Substitute $0.070\text{kg}$ for $m$ in the above equation.

$\begin{array}{c}x=\frac{\left(3.62\left(0.070\text{kg}\right)\right)\text{m}}{\left(4.30\text{kg}-23.4\left(0.070\text{kg}\right)\right)}\\ \approx 0.0951\text{m}\end{array}$

Conclusion:

Therefore, the extension in spring is $0.0951\text{m}$.

To determine

The extension in spring for $m=0.140\text{kg}$.

Answer to Problem 7.67CP

The extension in spring is $0.492\text{m}$.

Explanation of Solution

Given info: The mass of puck is $0.140\text{kg}$.

From part (a), the extension in spring is,

$\frac{\left(3.62m\right)\text{kg}\cdot \text{m}}{\left(\left(4.30\text{kg}\right)-\left(23.4m\right)\text{kg}\right)}$

Substitute $0.140\text{kg}$ for $m$ in the above equation.

$\begin{array}{c}x=\frac{\left(3.62\left(0.140\text{kg}\right)\right)\text{m}}{\left(4.30\text{kg}-23.4\left(0.140\text{kg}\right)\right)}\\ \approx 0.492\text{m}\end{array}$

Conclusion:

Therefore, the extension in spring is $0.492\text{m}$.

To determine

The extension in spring for $m=0.180\text{kg}$.

Answer to Problem 7.67CP

The extension in spring is $6.85\text{m}$.

Explanation of Solution

Given info: The mass of puck is $0.180\text{kg}$.
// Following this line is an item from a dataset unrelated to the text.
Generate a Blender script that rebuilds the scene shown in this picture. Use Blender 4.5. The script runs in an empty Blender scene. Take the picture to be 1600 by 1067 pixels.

From part (a), the extension in spring is,

$\frac{\left(3.62m\right)\text{kg}\cdot \text{m}}{\left(\left(4.30\text{kg}\right)-\left(23.4m\right)\text{kg}\right)}$

Substitute $0.180\text{kg}$ for $m$ in the above equation.

$\begin{array}{c}x=\frac{\left(3.62\left(0.180\text{kg}\right)\right)\text{m}}{\left(4.30\text{kg}-23.4\left(0.180\text{kg}\right)\right)}\\ \approx 6.85\text{m}\end{array}$

Conclusion:

Therefore, the extension in spring is $6.85\text{m}$.

To determine

The extension in spring for $m=0.190\text{kg}$.

Answer to Problem 7.67CP

The situation for extension in spring for $m=0.190\text{kg}$ is impossible.

Explanation of Solution

Given info: The mass of puck is $0.190\text{kg}$.

From part (a), the extension in spring is,

$\frac{\left(3.62m\right)\text{kg}\cdot \text{m}}{\left(\left(4.30\text{kg}\right)-\left(23.4m\right)\text{kg}\right)}$

Substitute $0.190\text{kg}$ for $m$ in the above equation.

$\begin{array}{c}x=\frac{\left(3.62\left(0.190\text{kg}\right)\right)\text{m}}{\left(4.30\text{kg}-23.4\left(0.190\text{kg}\right)\right)}\\ \approx -4.96\text{m}\end{array}$

The extension in spring is the distance of spring after extension and distance cannot measure in left side $x$-axis that means distance cannot be negative.

Conclusion:

Therefore, the situation for extension in spring for $m=0.190\text{kg}$ is impossible.

To determine

The variation of $x$ as it depends on $m$.

Answer to Problem 7.67CP

The value of $x$ is diverge to infinity for $m=0.184\text{kg}$.

Explanation of Solution

From part (a), the extension in spring is,

$\frac{\left(3.62m\right)\text{kg}\cdot \text{m}}{\left(\left(4.30\text{kg}\right)-\left(23.4m\right)\text{kg}\right)}$

From the above expression, it is shown that the extension in spring is directly proportional to the mass of puck so the extension in spring increases as $m$ increases.

After a certain point the extension of spring diverge to infinity.

The mass of puck when the extension of spring diverges to infinity,

$\begin{array}{c}\frac{1}{0}=\frac{3.62m}{\left(4.30\text{kg}-23.4m\right)}\\ 4.30\text{kg}-23.4m=0\\ m=\frac{4.30\text{kg}}{23.4}\\ m\approx 0.184\text{kg}\end{array}$

Conclusion:

Therefore, the value of $x$ is diverge to infinity for $m=0.184\text{kg}$.